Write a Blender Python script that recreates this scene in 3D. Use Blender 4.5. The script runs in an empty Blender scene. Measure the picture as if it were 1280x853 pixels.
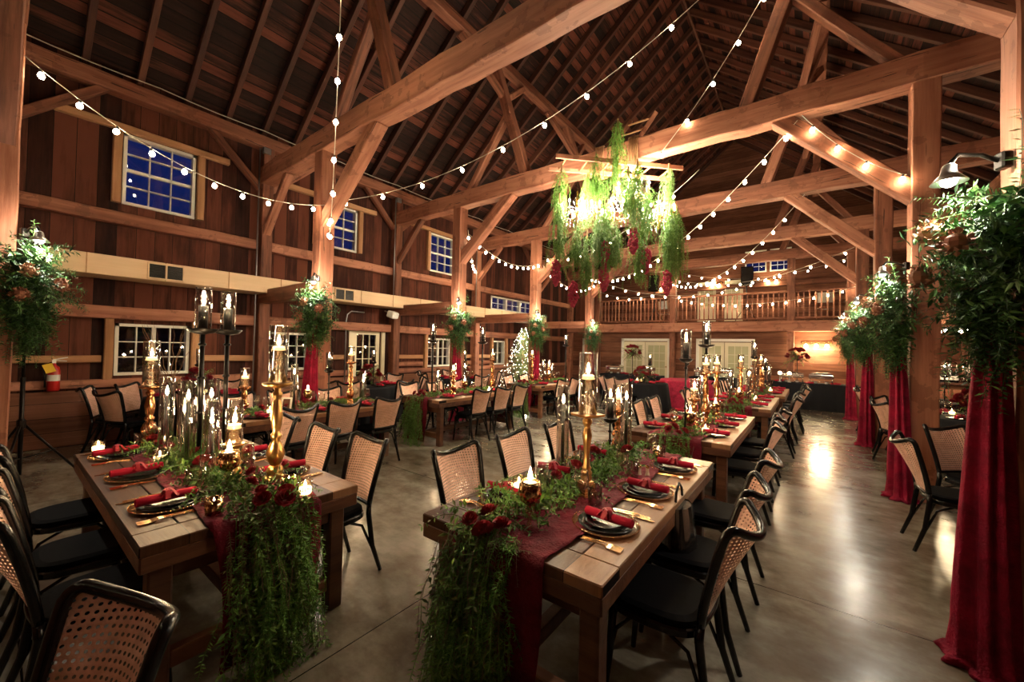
import bpy, math, random
from math import sin, cos, pi, sqrt, radians, atan2, hypot
from mathutils import Vector, Matrix
random.seed(7)
SC = bpy.context.scene
COL = SC.collection
RND = random.Random(11)

# ------------------------------------------------------------------ materials
def mat(name, base=(.5, .5, .5), rough=.5, metal=0., spec=.5, sheen=0., emis=None, es=0.):
    m = bpy.data.materials.new(name); m.use_nodes = True
    b = m.node_tree.nodes['Principled BSDF']
    b.inputs['Base Color'].default_value = (*base, 1)
    b.inputs['Roughness'].default_value = rough
    b.inputs['Metallic'].default_value = metal
    b.inputs['Specular IOR Level'].default_value = spec
    if sheen: b.inputs['Sheen Weight'].default_value = sheen
    if emis:
        b.inputs['Emission Color'].default_value = (*emis, 1)
        b.inputs['Emission Strength'].default_value = es
        m.cycles.emission_sampling = 'NONE'
    return m
def N(m, t, **kw):
    n = m.node_tree.nodes.new(t)
    for k, v in kw.items(): setattr(n, k, v)
    return n
def LK(m, a, b): m.node_tree.links.new(a, b)
def bsdf(m): return m.node_tree.nodes['Principled BSDF']
def mapped(m, scale, coord='Object', rot=(0, 0, 0)):
    tc = N(m, 'ShaderNodeTexCoord'); mp = N(m, 'ShaderNodeMapping')
    mp.inputs['Scale'].default_value = scale; mp.inputs['Rotation'].default_value = rot
    LK(m, tc.outputs[coord], mp.inputs['Vector']); return mp.outputs['Vector']
def noise(m, vec, scale=1., detail=4., rough=.6):
    n = N(m, 'ShaderNodeTexNoise'); n.inputs['Scale'].default_value = scale
    n.inputs['Detail'].default_value = detail; n.inputs['Roughness'].default_value = rough
    LK(m, vec, n.inputs['Vector']); return n.outputs['Fac']
def ramp(m, fac, stops):
    r = N(m, 'ShaderNodeValToRGB'); e = r.color_ramp.elements
    while len(e) < len(stops): e.new(.5)
    for q, (p, c) in zip(e, stops): q.position = p; q.color = (*c, 1)
    LK(m, fac, r.inputs['Fac']); return r.outputs['Color']
def mth(m, op, a, b=None, c=None):
    n = N(m, 'ShaderNodeMath', operation=op)
    for i, x in enumerate((a, b, c)):
        if x is None: continue
        if isinstance(x, (int, float)): n.inputs[i].default_value = x
        else: LK(m, x, n.inputs[i])
    return n.outputs[0]
def mixc(m, fac, a, b, mode='MIX'):
    n = N(m, 'ShaderNodeMix', data_type='RGBA', blend_type=mode)
    for i, x in ((0, fac), (6, a), (7, b)):
        if isinstance(x, (int, float)): n.inputs[i].default_value = x
        elif isinstance(x, tuple): n.inputs[i].default_value = (*x, 1)
        else: LK(m, x, n.inputs[i])
    return n.outputs[2]
def bump(m, h, strength=.3, dist=.01):
    b = N(m, 'ShaderNodeBump'); b.inputs['Strength'].default_value = strength
    b.inputs['Distance'].default_value = dist
    LK(m, h, b.inputs['Height']); LK(m, b.outputs['Normal'], bsdf(m).inputs['Normal'])

def wood(name, c0, c1, c2, axis='X', rough=.6, fine=1., per_obj=.25, bmp=.35, crack=False):
    m = mat(name, rough=rough, spec=.3)
    s = {'X': (.9, 14, 14), 'Y': (14, .9, 14), 'Z': (14, 14, .9)}[axis]
    v = mapped(m, tuple(k * fine for k in s))
    a = noise(m, v, 1., 6, .65)
    s2 = {'X': (.5, 2.5, 2.5), 'Y': (2.5, .5, 2.5), 'Z': (2.5, 2.5, .5)}[axis]
    b = noise(m, mapped(m, s2), 1.3, 3, .5)
    f = mth(m, 'ADD', mth(m, 'MULTIPLY', a, .6), mth(m, 'MULTIPLY', b, .4))
    oi = N(m, 'ShaderNodeObjectInfo')
    f = mth(m, 'ADD', f, mth(m, 'MULTIPLY', mth(m, 'SUBTRACT', oi.outputs['Random'], .5), per_obj))
    col = ramp(m, f, [(.28, c0), (.5, c1), (.72, c2)])
    if crack:
        s3 = {'X': (1.1, 24, 24), 'Y': (24, 1.1, 24), 'Z': (24, 24, 1.1)}[axis]
        ck = noise(m, mapped(m, s3), 1., 2, .5)
        col = mixc(m, mth(m, 'MULTIPLY', mth(m, 'LESS_THAN', ck, .315), .8), col, tuple(k * .25 for k in c0))
        bl = noise(m, mapped(m, (3, 3, 3)), 1.6, 4, .6)
        col = mixc(m, mth(m, 'MULTIPLY', mth(m, 'GREATER_THAN', bl, .60), .35), col, c0)
    LK(m, col, bsdf(m).inputs['Base Color'])
    bump(m, a, bmp, .012)
    return m
def boards(name, cols, hax, vax, width, rough=.75, gap=.03, streak=None, spread=1.):
    """boards laid side by side along hax, grain along vax (object coordinates)"""
    m = mat(name, rough=rough, spec=.2)
    tc = N(m, 'ShaderNodeTexCoord'); sx = N(m, 'ShaderNodeSeparateXYZ'); LK(m, tc.outputs['Object'], sx.inputs[0])
    h, v = sx.outputs[hax], sx.outputs[vax]
    q = mth(m, 'MULTIPLY', h, 1 / width)
    idx = mth(m, 'FLOOR', q); fr = mth(m, 'FRACT', q)
    wn = N(m, 'ShaderNodeTexWhiteNoise', noise_dimensions='1D'); LK(m, idx, wn.inputs['W'])
    cb = N(m, 'ShaderNodeCombineXYZ')
    LK(m, mth(m, 'MULTIPLY', h, 16), cb.inputs[0])
    LK(m, mth(m, 'ADD', mth(m, 'MULTIPLY', v, 1.1), mth(m, 'MULTIPLY', wn.outputs['Value'], 40)), cb.inputs[1])
    g = noise(m, cb.outputs[0], 1., 6, .65)
    cb2 = N(m, 'ShaderNodeCombineXYZ')
    LK(m, mth(m, 'MULTIPLY', h, 3), cb2.inputs[0]); LK(m, mth(m, 'MULTIPLY', v, .8), cb2.inputs[1])
    st = noise(m, cb2.outputs[0], 1.2, 4, .6)
    f = mth(m, 'ADD', mth(m, 'ADD', mth(m, 'MULTIPLY', g, .5), mth(m, 'MULTIPLY', st, .42)), mth(m, 'MULTIPLY', wn.outputs['Value'], .3 * spread))
    col = ramp(m, f, [(.36, cols[0]), (.6, cols[1]), (.8, cols[2])])
    edge = mth(m, 'LESS_THAN', fr, gap)
    col = mixc(m, edge, col, (.006, .004, .003))
    LK(m, col, bsdf(m).inputs['Base Color'])
    bump(m, mth(m, 'SUBTRACT', g, mth(m, 'MULTIPLY', edge, 2.)), .4, .012)
    return m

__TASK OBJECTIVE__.
Leave out the pictures. Transcribe only the lines above, from the first through the one that contains "RND = random.Random(11)".

__SOLUTION TO THE EXERCISE__.
Write a Blender Python script that recreates this scene in 3D. Use Blender 4.5. The script runs in an empty Blender scene. Measure the picture as if it were 1280x853 pixels.
import bpy, math, random
from math import sin, cos, pi, sqrt, radians, atan2, hypot
from mathutils import Vector, Matrix
random.seed(7)
SC = bpy.context.scene
COL = SC.collection
RND = random.Random(11)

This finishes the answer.